• [AIM OF THE EXERCISE]
Restate the opening lines of the material below word for word, stopping after the line that contains "COL = S.collection".
======
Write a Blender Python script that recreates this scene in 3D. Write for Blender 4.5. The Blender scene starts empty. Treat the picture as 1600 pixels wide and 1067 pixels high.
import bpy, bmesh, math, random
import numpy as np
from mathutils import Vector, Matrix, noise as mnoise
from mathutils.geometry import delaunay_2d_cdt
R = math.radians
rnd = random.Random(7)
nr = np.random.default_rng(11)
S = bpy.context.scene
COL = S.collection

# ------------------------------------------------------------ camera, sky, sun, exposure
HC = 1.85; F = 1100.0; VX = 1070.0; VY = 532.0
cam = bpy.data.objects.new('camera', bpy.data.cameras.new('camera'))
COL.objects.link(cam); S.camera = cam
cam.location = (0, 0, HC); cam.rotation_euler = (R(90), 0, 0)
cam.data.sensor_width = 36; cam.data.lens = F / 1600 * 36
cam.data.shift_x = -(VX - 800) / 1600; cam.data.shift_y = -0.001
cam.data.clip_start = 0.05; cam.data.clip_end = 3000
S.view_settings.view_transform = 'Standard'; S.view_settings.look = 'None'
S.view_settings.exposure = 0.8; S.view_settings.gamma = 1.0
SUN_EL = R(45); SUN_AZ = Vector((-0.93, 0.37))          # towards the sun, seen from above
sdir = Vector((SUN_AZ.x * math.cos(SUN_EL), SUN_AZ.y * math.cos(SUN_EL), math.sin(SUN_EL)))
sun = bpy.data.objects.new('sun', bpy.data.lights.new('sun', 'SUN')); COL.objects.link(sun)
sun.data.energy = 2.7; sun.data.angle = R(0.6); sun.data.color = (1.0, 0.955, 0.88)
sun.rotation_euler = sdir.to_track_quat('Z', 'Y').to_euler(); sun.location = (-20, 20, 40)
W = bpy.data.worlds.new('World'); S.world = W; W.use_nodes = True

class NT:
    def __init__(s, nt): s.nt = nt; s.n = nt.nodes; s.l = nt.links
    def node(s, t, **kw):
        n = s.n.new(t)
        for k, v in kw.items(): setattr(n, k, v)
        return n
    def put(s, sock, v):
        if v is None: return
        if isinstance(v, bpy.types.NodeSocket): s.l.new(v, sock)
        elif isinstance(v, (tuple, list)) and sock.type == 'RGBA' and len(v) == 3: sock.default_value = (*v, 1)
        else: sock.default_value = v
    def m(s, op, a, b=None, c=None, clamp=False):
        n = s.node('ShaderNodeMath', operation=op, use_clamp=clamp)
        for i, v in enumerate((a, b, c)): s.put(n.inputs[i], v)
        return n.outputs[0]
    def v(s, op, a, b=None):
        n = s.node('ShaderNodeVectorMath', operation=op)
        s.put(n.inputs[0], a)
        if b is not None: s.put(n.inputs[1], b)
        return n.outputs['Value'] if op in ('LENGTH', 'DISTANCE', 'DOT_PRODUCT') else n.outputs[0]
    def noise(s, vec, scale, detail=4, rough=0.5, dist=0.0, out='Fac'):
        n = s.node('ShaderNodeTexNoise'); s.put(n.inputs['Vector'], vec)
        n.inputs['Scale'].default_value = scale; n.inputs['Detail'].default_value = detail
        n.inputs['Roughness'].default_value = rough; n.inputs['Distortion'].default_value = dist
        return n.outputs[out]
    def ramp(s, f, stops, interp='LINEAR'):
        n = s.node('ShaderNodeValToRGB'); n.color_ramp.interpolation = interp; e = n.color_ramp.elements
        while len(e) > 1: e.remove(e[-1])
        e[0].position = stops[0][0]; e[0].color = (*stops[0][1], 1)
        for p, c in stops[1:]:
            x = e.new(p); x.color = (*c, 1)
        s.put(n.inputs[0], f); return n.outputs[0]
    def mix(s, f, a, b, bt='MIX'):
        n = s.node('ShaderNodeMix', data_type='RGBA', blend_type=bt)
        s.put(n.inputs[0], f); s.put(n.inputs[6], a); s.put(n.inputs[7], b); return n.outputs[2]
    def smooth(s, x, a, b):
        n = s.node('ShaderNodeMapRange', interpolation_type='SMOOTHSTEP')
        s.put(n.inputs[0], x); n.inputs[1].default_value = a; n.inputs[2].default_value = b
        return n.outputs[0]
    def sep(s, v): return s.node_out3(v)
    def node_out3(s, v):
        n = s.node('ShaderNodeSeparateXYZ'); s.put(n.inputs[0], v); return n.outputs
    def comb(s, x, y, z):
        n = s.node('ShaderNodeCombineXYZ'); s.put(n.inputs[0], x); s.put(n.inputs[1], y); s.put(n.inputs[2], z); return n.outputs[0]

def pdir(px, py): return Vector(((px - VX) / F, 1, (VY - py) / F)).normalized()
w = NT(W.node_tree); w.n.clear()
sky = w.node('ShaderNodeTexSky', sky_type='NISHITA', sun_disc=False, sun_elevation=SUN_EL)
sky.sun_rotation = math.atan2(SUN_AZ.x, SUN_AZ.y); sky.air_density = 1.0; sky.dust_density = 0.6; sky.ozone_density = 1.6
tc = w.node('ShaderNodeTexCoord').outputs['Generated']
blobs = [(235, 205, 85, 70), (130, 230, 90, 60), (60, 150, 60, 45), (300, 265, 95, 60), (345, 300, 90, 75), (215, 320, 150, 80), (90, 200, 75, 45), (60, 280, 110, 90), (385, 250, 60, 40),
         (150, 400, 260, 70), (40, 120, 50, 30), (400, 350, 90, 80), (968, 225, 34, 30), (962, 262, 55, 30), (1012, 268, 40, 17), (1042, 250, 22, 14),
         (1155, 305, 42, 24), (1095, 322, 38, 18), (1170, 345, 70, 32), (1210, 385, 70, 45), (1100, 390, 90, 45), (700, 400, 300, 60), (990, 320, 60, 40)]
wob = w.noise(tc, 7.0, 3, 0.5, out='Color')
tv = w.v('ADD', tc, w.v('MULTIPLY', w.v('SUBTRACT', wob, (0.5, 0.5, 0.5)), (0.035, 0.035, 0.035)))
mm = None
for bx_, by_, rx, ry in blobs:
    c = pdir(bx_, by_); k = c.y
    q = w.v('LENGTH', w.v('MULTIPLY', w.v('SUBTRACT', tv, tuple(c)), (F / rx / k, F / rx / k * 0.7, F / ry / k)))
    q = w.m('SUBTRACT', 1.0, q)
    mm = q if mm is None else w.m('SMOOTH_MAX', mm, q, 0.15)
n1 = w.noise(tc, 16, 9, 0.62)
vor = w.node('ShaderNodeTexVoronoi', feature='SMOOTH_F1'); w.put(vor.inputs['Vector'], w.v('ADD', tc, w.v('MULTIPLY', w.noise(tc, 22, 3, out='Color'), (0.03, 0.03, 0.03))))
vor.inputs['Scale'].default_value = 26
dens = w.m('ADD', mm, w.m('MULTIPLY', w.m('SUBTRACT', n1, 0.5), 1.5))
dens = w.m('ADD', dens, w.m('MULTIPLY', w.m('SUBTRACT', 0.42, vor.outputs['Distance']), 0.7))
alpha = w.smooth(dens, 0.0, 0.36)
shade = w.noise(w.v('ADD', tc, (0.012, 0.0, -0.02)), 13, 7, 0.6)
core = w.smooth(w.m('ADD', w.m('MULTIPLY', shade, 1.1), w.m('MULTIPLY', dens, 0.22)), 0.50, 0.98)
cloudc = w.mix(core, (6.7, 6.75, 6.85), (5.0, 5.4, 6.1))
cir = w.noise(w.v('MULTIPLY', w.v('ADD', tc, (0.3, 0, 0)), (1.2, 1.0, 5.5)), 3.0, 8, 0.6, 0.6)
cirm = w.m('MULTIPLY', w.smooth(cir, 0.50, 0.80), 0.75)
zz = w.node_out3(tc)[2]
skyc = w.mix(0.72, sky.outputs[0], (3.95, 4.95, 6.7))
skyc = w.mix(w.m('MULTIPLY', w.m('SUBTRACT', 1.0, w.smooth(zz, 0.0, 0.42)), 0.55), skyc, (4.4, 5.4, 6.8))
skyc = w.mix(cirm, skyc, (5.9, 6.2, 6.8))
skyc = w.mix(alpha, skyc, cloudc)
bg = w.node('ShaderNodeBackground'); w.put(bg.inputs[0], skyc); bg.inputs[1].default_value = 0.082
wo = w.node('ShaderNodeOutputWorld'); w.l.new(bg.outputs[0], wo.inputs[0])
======
• [SOLUTION FOR THIS TASK]
Write a Blender Python script that recreates this scene in 3D. Write for Blender 4.5. The Blender scene starts empty. Treat the picture as 1600 pixels wide and 1067 pixels high.
import bpy, bmesh, math, random
import numpy as np
from mathutils import Vector, Matrix, noise as mnoise
from mathutils.geometry import delaunay_2d_cdt
R = math.radians
rnd = random.Random(7)
nr = np.random.default_rng(11)
S = bpy.context.scene
COL = S.collection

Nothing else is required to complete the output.